In the drive to create an environment where there are no Ratner moments, where the message slips down as smoothly as ice cream on a hot day (and offers equally little nutrition), all the personality has been lost from the public face of corporations. With someone like Richard Branson, whilst what he says always has a measure of control, you know you’re getting the real deal – a genuine businessman who says what he means and doesn’t bury everything under a lather of deeply ingrained, corporately trained soft soap.

With more and more well-versed media trainees being taken on to act as mouthpieces for major corporations, there’s just no real personality to big business any more. The representatives are drilled to be automatons and it must be incredibly tough for journalists to catch a good story. Information, in the hands of these Midwich Cuckoo-like mouthpieces, becomes as slick as a fish and is impossible to get an interesting angle on. Which is surely what the businesses want, but in terms of the populace at large gaining understanding of what’s going on, it’s a disaster.

Simply, the bigger the institution, the further we get away from the real story. Will these houses last? What, in the end, will be the legacy of all the huge corporate concerns whose slick operators slip off the hook with ever more ease? Will the houses they are promising to build last? What will the legacy of these bloated corporate concerns be, in a world where everything seems to be disposable? These are the sort of curve ball questions people like Peter Redfern are trained to deflect with corporate techno-babble. But people are beginning to see through the lather, it’s become so obviously slick.
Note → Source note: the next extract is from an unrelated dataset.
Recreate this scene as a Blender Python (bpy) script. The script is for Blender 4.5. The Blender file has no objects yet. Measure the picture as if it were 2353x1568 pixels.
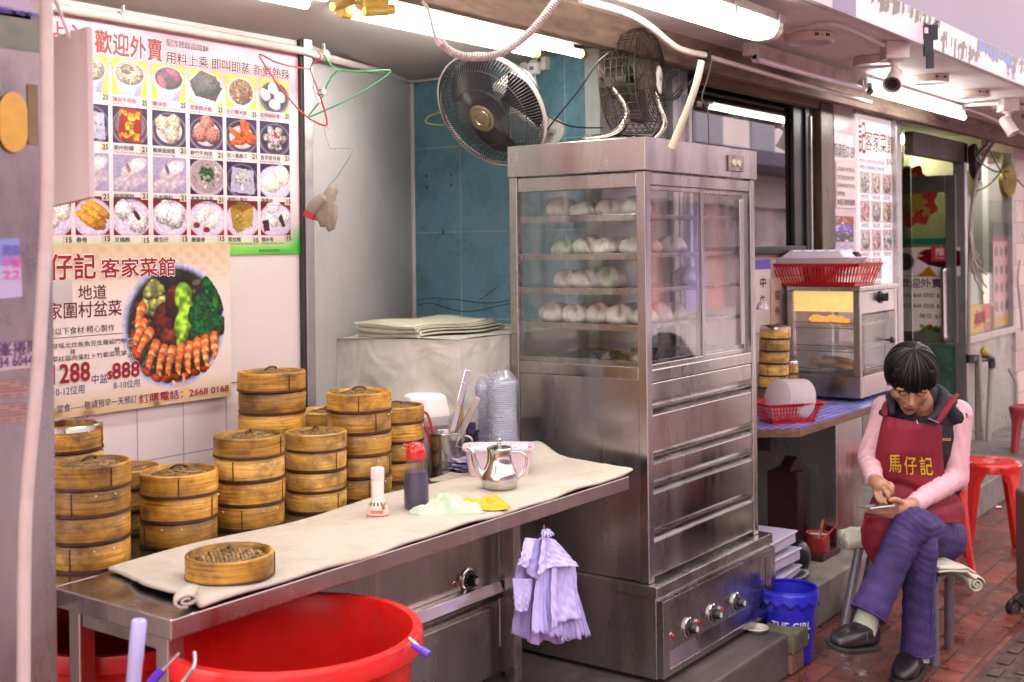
import bpy, bmesh, math, random
import numpy as np
from mathutils import Vector, Matrix
PI = math.pi
random.seed(7)
SC = bpy.context.scene
COL = SC.collection
# ---------------------------------------------------------------- camera, sky, sun, exposure
F_PX, ROLL, EYE = 2742.0, -0.012, 1.55
FWD = Vector((.8049, .5934, 0)); RGT = Vector((.5934, -.8049, 0)); UPV = Vector((0, 0, 1))
CR = RGT * math.cos(ROLL) + UPV * math.sin(ROLL)
CU = -RGT * math.sin(ROLL) + UPV * math.cos(ROLL)
cam = bpy.data.cameras.new('camera'); co = bpy.data.objects.new('camera', cam); COL.objects.link(co)
cam.sensor_width = 36; cam.lens = F_PX / 2353 * 36; cam.shift_y = -216 / 2353
cam.clip_start = .05; cam.clip_end = 400
co.matrix_world = Matrix(((CR.x, CU.x, -FWD.x, 0), (CR.y, CU.y, -FWD.y, 0), (CR.z, CU.z, -FWD.z, EYE), (0, 0, 0, 1)))
cam.dof.use_dof = True; cam.dof.focus_distance = 3.7; cam.dof.aperture_fstop = 4.5
SC.camera = co
W = bpy.data.worlds.new('World'); SC.world = W; W.use_nodes = True
nt = W.node_tree; bg = nt.nodes['Background']
sky = nt.nodes.new('ShaderNodeTexSky'); sky.sky_type = 'NISHITA'; sky.sun_disc = False
SUN_EL, SUN_ROT = math.radians(50), math.radians(345)
sky.sun_elevation = SUN_EL; sky.sun_rotation = SUN_ROT; sky.dust_density = 4; sky.air_density = 1.3
hs = nt.nodes.new('ShaderNodeHueSaturation'); hs.inputs['Saturation'].default_value = .14
mx = nt.nodes.new('ShaderNodeMix'); mx.data_type = 'RGBA'; mx.blend_type = 'MULTIPLY'; mx.inputs[0].default_value = 1
mx.inputs[7].default_value = (1.055, .945, .915, 1)
nt.links.new(sky.outputs[0], hs.inputs['Color']); nt.links.new(hs.outputs[0], mx.inputs[6]); nt.links.new(mx.outputs[2], bg.inputs[0])
bg.inputs[1].default_value = .15
sl = bpy.data.lights.new('sun', 'SUN'); sl.energy = 1.35; sl.angle = math.radians(12); sl.color = (1, .93, .89)
so = bpy.data.objects.new('sun', sl); COL.objects.link(so)
# towards the sun: compass angle SUN_ROT from +Y, clockwise, the same as the sky
sd = Vector((math.sin(SUN_ROT) * math.cos(SUN_EL), math.cos(SUN_ROT) * math.cos(SUN_EL), math.sin(SUN_EL)))
so.rotation_euler = sd.to_track_quat('Z', 'Y').to_euler(); so.location = sd * 30
SC.view_settings.view_transform = 'Standard'; SC.view_settings.look = 'None'
SC.view_settings.exposure = 2.68; SC.view_settings.gamma = 1
SC.render.engine = 'CYCLES'
SC.cycles.use_denoising = True; SC.cycles.max_bounces = 8; SC.cycles.diffuse_bounces = 4; SC.cycles.glossy_bounces = 4
SC.cycles.transmission_bounces = 6; SC.cycles.transparent_max_bounces = 14
SC.cycles.sample_clamp_indirect = 6; SC.cycles.caustics_reflective = False; SC.cycles.caustics_refractive = False

# ---------------------------------------------------------------- helpers
def at(u, v, X=None, Y=None, Z=None, D=None):
    """where the sight line of a picture point (2353 x 1568) meets a wall, floor or depth"""
    r = FWD + CR * ((u - 1176.5) / F_PX) + CU * (-(v - 568) / F_PX)
    t = X / r.x if X is not None else Y / r.y if Y is not None else (Z - EYE) / r.z if Z is not None else D
    return Vector((0, 0, EYE)) + r * t
def lin(c):
    return tuple((x / 12.92 if x <= .04045 else ((x + .055) / 1.055) ** 2.4) for x in c)
def wm(o):
    m = o.matrix_basis.copy()
    return (wm(o.parent) @ o.matrix_parent_inverse @ m) if o.parent else m
def tag(o, label=None, cat=None, group=None, kind=None):
    if label: o['label'] = label
    if cat: o['category'] = cat
    if group: o['group'] = group
    if kind: o['kind'] = kind
    return o
def thing(name, label, cat, loc=(0, 0, 0), rz=0, group=None):
    o = bpy.data.objects.new(name, None); COL.objects.link(o); o.empty_display_size = .05
    o.location = loc; o.rotation_euler = (0, 0, rz)
    return tag(o, label, cat, group)
def link(name, me, parent=None, local=False):
    o = bpy.data.objects.new(name, me); COL.objects.link(o)
    if parent is not None:
        o.parent = parent
        if not local: o.matrix_parent_inverse = wm(parent).inverted()
    return o
def dup(o, parent=None):
    c = o.copy(); COL.objects.link(c)
    if parent is not None: c.parent = parent
    for ch in list(o.children): dup(ch, c)
    return c
_mats = {}
def M(name, col=(.5, .5, .5), rough=.5, metal=0., var=.12, vs=6., bump=0., bs=60., stretch=(1, 1, 1), dirt=None, dscale=3., damt=.5,
      spec=.5, coat=0., emit=None, es=0., alpha=1., trans=0., sss=0., rvar=0., rand=0., bd=.004):
    if name in _mats: return _mats[name]
    m = bpy.data.materials.new(name); _mats[name] = m; m.use_nodes = True
    n = m.node_tree.nodes; l = m.node_tree.links; b = n['Principled BSDF']
    b.inputs['Roughness'].default_value = rough; b.inputs['Metallic'].default_value = metal
    b.inputs['Specular IOR Level'].default_value = spec; b.inputs['Coat Weight'].default_value = coat
    b.inputs['Alpha'].default_value = alpha; b.inputs['Transmission Weight'].default_value = trans
    if sss: b.inputs['Subsurface Weight'].default_value = sss; b.inputs['Subsurface Radius'].default_value = (.02, .01, .006); b.inputs['Subsurface Scale'].default_value = .5
    tc = n.new('ShaderNodeTexCoord'); mp = n.new('ShaderNodeMapping'); l.new(tc.outputs['Object'], mp.inputs[0]); mp.inputs['Scale'].default_value = stretch
    out = None
    if var or rvar:
        no = n.new('ShaderNodeTexNoise'); no.inputs['Scale'].default_value = vs; no.inputs['Detail'].default_value = 6; no.inputs['Roughness'].default_value = .6
        l.new(mp.outputs[0], no.inputs['Vector'])
        cr = n.new('ShaderNodeValToRGB'); l.new(no.outputs[0], cr.inputs[0])
        cr.color_ramp.elements[0].position = .3; cr.color_ramp.elements[1].position = .7
        cr.color_ramp.elements[0].color = tuple(c * (1 - var) for c in col) + (1,)
        cr.color_ramp.elements[1].color = tuple(min(1, c * (1 + var)) for c in col) + (1,)
        out = cr.outputs[0]
        if rvar:
            mr = n.new('ShaderNodeMapRange'); l.new(no.outputs[0], mr.inputs[0]); mr.inputs[1].default_value = .3; mr.inputs[2].default_value = .7
            mr.inputs[3].default_value = max(0.02, rough - rvar); mr.inputs[4].default_value = min(1, rough + rvar); l.new(mr.outputs[0], b.inputs['Roughness'])
    if dirt:
        n2 = n.new('ShaderNodeTexNoise'); n2.inputs['Scale'].default_value = dscale; n2.inputs['Detail'].default_value = 9; n2.inputs['Roughness'].default_value = .7
        l.new(mp.outputs[0], n2.inputs['Vector'])
        r2 = n.new('ShaderNodeValToRGB'); r2.color_ramp.elements[0].position = .5; r2.color_ramp.elements[1].position = .72
        r2.color_ramp.elements[0].color = (0, 0, 0, 1); r2.color_ramp.elements[1].color = (damt,) * 3 + (1,)
        l.new(n2.outputs[0], r2.inputs[0])
        mm = n.new('ShaderNodeMix'); mm.data_type = 'RGBA'; l.new(r2.outputs[0], mm.inputs[0])
        if out: l.new(out, mm.inputs[6])
        else: mm.inputs[6].default_value = tuple(col) + (1,)
        mm.inputs[7].default_value = tuple(dirt) + (1,); out = mm.outputs[2]
    if rand:
        oi = n.new('ShaderNodeObjectInfo'); hv = n.new('ShaderNodeHueSaturation'); ra = n.new('ShaderNodeMapRange')
        l.new(oi.outputs['Random'], ra.inputs[0]); ra.inputs[3].default_value = 1 - rand; ra.inputs[4].default_value = 1 + rand; l.new(ra.outputs[0], hv.inputs['Value'])
        if out: l.new(out, hv.inputs['Color'])
        else: hv.inputs['Color'].default_value = tuple(col) + (1,)
        out = hv.outputs[0]
    if out: l.new(out, b.inputs['Base Color'])
    else: b.inputs['Base Color'].default_value = tuple(col) + (1,)
    if bump:
        nb = n.new('ShaderNodeTexNoise'); nb.inputs['Scale'].default_value = bs; nb.inputs['Detail'].default_value = 4; l.new(mp.outputs[0], nb.inputs['Vector'])
        bp = n.new('ShaderNodeBump'); bp.inputs['Strength'].default_value = bump; bp.inputs['Distance'].default_value = bd
        l.new(nb.outputs[0], bp.inputs['Height']); l.new(bp.outputs[0], b.inputs['Normal'])
    if emit: b.inputs['Emission Color'].default_value = tuple(emit) + (1,); b.inputs['Emission Strength'].default_value = es
    return m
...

Given that, there are people prepared to stand up to the blank face of the corporations and they are achieving some small victories, such as the residents of Bournville preventing Tesco from selling alcohol in its new Birmingham store. They may have won the right to keep the suburb alcohol free, but that hasn’t stopped Tesco from saying that they will probably re-apply in the future.

It is becoming impossible to slay Goliath these days, no matter how many Davids you have lining up with slings.